Albert Chase in his early childhood attended the common schools of Lexington. He resided at home until the death of his mother, when, a lad of eight years, he went to live with an uncle in Jewett, about two miles below Hunter village. At the age of twenty he returned to Lexington and learned the carpenter’s trade, which he followed for about twenty-five years, becoming one of the largest contractors in this section of the county. He erected many private residences, business blocks, mills, bridges, and other structures, employing a number of men. He came to Hensonville in 1845, when the village was in its infancy, and did an extensive business here, erecting many of the present buildings. Purchasing a saw-mill in 1863, he carried on a large lumber business for some years. He removed to his present farm, consisting of three hundred acres, in 1858, erected his dwelling-house and other buildings, and, relinquishing his contracting business a few years later, gave his principal attention to farming. Since 1880 his son, De Mont, has had charge of the cultivation of the home acres. Mr. Chase and his son have purchased two additional farms, one being devoted to dairy purposes, and they keep twenty-seven cows, mostly Jerseys.

In 1844, Mr. Chase was united in marriage with Miss Laura O. Woodworth, of Windham, daughter of Abner and Betsey (Judson) Woodworth. Her father, who was a native of Cherry Valley, and followed farming during his active period, spent his last days in East Jewett, dying at the age of eighty-two years. Her mother, who was born in Windham, died at the age of forty-eight. Mr. and Mrs. Woodworth reared a family of six children. Of these the three living are: Laura, who resides in Hunter; and Lucinda, who is the wife of Dr. Mead. Mr. and Mrs. Chase have five children—Sophronia, Lydia, Abner, Emery, and De Mont L. Chase. Sophronia died of diphtheria at the age of seventeen. Lydia, who is no longer living, married Cyrus Bloodgood, clerk of Catskill County.

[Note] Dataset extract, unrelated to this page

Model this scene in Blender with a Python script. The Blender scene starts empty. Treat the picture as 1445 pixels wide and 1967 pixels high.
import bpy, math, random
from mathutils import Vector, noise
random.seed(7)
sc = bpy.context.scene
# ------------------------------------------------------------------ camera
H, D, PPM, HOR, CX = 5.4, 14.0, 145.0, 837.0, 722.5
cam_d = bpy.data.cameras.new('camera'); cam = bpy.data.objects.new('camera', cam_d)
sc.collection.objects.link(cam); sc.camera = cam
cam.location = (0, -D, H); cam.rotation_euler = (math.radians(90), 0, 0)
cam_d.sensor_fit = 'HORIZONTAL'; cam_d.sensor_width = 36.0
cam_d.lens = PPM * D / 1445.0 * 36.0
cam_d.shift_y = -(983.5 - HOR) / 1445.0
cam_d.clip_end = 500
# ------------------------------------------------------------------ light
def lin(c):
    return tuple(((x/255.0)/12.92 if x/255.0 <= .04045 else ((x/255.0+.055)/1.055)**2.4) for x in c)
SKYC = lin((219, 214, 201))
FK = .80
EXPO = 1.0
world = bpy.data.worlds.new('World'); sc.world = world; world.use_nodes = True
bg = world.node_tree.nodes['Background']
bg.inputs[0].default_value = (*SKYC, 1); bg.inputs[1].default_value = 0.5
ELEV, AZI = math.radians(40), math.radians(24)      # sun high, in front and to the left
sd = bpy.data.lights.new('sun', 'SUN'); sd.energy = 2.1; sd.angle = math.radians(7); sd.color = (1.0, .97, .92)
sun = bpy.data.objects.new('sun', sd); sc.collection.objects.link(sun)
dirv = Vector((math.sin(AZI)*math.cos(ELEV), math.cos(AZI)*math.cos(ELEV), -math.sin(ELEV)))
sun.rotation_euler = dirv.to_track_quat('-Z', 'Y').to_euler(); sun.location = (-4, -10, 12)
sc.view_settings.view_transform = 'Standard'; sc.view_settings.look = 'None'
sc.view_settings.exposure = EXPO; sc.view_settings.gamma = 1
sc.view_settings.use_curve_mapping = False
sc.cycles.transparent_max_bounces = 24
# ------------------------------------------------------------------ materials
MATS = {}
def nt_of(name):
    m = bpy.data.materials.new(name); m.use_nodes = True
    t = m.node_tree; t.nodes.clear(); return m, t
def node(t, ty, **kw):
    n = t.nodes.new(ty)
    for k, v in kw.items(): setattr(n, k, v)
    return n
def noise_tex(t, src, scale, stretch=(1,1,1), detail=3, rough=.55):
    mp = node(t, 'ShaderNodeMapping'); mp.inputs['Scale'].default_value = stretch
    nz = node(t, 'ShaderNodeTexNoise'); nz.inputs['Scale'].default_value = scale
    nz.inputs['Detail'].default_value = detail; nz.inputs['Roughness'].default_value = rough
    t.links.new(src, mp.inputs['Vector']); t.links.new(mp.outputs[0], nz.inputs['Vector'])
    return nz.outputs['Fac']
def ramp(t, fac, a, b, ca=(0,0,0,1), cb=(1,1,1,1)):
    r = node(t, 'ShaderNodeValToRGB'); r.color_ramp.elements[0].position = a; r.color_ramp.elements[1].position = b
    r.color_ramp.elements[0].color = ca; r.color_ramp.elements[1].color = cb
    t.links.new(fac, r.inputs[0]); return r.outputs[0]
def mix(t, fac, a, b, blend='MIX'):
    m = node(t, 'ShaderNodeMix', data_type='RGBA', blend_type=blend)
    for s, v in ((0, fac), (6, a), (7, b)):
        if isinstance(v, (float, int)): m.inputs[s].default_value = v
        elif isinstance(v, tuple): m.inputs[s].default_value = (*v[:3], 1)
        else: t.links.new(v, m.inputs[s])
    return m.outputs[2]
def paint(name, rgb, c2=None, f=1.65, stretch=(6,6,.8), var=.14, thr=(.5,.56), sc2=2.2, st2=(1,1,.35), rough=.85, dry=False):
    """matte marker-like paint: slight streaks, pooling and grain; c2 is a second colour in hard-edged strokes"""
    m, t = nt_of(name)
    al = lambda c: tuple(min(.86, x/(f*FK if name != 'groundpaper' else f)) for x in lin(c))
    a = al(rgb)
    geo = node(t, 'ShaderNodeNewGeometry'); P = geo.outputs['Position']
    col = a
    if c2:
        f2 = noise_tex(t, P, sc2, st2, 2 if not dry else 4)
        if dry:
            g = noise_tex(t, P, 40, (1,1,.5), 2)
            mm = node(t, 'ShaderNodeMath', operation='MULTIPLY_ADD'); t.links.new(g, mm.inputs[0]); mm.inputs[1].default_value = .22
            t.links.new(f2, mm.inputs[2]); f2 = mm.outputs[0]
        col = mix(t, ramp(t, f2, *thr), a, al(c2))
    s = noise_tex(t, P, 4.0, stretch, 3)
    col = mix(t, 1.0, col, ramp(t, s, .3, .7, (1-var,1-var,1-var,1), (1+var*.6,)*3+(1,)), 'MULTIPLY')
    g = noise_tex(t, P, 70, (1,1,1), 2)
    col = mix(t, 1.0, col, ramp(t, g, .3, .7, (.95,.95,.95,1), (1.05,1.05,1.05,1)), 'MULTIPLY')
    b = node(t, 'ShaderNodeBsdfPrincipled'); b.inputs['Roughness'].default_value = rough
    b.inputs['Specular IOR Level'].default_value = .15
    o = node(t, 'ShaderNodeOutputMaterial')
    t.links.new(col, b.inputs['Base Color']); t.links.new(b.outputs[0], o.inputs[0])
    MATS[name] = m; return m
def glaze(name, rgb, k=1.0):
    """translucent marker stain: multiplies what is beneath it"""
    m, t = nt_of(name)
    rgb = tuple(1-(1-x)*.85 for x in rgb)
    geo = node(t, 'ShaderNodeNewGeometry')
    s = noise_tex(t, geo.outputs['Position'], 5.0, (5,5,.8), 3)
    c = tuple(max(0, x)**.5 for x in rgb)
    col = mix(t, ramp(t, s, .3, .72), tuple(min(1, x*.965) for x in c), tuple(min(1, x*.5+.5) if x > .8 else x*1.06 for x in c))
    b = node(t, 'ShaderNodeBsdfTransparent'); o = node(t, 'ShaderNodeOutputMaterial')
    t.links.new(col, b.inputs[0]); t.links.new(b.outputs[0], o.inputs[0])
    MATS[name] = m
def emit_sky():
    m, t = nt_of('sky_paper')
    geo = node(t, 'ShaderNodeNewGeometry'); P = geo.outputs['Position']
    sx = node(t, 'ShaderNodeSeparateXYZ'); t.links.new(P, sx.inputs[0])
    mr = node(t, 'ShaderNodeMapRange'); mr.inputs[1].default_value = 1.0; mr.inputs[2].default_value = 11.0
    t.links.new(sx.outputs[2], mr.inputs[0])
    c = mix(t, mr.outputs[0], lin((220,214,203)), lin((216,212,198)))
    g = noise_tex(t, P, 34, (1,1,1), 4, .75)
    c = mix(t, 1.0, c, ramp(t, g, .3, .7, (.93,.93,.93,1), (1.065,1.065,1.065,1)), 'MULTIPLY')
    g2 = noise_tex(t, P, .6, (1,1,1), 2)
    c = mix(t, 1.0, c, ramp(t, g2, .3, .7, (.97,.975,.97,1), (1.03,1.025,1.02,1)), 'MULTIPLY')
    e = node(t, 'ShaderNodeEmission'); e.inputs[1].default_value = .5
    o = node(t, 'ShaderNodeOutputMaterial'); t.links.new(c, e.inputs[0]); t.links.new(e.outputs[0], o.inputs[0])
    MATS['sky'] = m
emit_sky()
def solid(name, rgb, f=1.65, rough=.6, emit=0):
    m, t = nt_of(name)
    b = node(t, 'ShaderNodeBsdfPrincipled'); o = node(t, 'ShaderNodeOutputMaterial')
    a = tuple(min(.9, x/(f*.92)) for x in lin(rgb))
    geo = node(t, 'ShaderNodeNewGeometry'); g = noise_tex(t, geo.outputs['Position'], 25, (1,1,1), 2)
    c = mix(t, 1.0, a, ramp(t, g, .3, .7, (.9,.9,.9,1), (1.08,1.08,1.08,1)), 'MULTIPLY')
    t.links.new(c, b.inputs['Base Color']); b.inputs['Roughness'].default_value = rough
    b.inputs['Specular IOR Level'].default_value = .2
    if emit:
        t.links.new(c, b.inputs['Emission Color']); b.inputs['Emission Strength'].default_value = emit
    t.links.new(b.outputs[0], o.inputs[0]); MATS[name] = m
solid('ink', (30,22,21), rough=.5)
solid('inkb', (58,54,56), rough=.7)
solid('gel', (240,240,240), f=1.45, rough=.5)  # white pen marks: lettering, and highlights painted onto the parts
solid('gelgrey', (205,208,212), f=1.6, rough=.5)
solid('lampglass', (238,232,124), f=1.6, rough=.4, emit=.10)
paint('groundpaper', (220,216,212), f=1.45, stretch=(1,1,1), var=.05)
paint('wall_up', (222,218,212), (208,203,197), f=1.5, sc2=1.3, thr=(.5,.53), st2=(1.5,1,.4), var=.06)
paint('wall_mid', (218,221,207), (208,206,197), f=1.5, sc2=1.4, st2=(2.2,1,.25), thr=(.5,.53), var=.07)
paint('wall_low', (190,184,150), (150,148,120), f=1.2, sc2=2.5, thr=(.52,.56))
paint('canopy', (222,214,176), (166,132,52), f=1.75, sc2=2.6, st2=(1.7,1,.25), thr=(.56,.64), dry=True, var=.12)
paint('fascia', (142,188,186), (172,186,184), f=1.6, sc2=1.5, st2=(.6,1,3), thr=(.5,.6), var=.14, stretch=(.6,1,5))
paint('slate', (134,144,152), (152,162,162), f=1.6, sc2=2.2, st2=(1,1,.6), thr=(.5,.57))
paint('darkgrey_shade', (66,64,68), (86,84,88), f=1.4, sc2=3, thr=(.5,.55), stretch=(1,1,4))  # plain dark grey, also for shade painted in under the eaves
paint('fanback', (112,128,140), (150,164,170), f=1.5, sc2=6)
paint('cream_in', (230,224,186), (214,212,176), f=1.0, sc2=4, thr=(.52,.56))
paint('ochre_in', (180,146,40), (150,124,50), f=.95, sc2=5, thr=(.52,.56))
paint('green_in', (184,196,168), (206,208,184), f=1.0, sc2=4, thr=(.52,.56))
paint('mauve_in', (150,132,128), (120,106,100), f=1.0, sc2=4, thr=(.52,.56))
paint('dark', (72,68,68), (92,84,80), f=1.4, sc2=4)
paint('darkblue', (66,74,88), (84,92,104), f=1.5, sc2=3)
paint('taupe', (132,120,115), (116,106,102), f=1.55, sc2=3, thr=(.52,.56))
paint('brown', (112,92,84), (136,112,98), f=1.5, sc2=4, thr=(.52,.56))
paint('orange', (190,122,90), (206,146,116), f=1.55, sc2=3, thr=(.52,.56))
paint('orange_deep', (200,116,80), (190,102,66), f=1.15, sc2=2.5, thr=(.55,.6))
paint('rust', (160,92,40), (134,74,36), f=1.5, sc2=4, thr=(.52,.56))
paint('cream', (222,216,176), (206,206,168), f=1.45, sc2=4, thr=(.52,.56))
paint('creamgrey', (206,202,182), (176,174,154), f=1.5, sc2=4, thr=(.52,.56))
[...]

Abner died at the age of two years. Emery, formerly a member of the law firm of Hallock, Jennings & Chase, later Jennings & Chase, was elected Judge of the Supreme Court in 1896. He married Mary Churchill, daughter of proprietor of St. Charles Hotel, New York, and has two children—Jessie C. and Albert W. Chase. De Mont L. Chase is now associated with his father in carrying on the farm. He has served as Supervisor and Tax Collector. He married Josephine Osborn, daughter of Elbert Osborn, of Brooklyn, and has two children—Leona L. and Elbert O. Chase.

Mr. Chase is a Republican in politics. He has been Overseer of the Poor, and has acted as Justice of the Peace for four years. He is connected with the Order of Good Templars, also with the Sons of Temperance, and has filled some of the important chairs in these societies. He is a member of the Methodist Episcopal church, of which he has been trustee, steward, and class leader for many years. He has also been district steward, was a member of the building committee which erected the new church, and served as trustee of the parsonage. He was formerly superintendent of the Sunday-school, and Mrs. Chase was a teacher.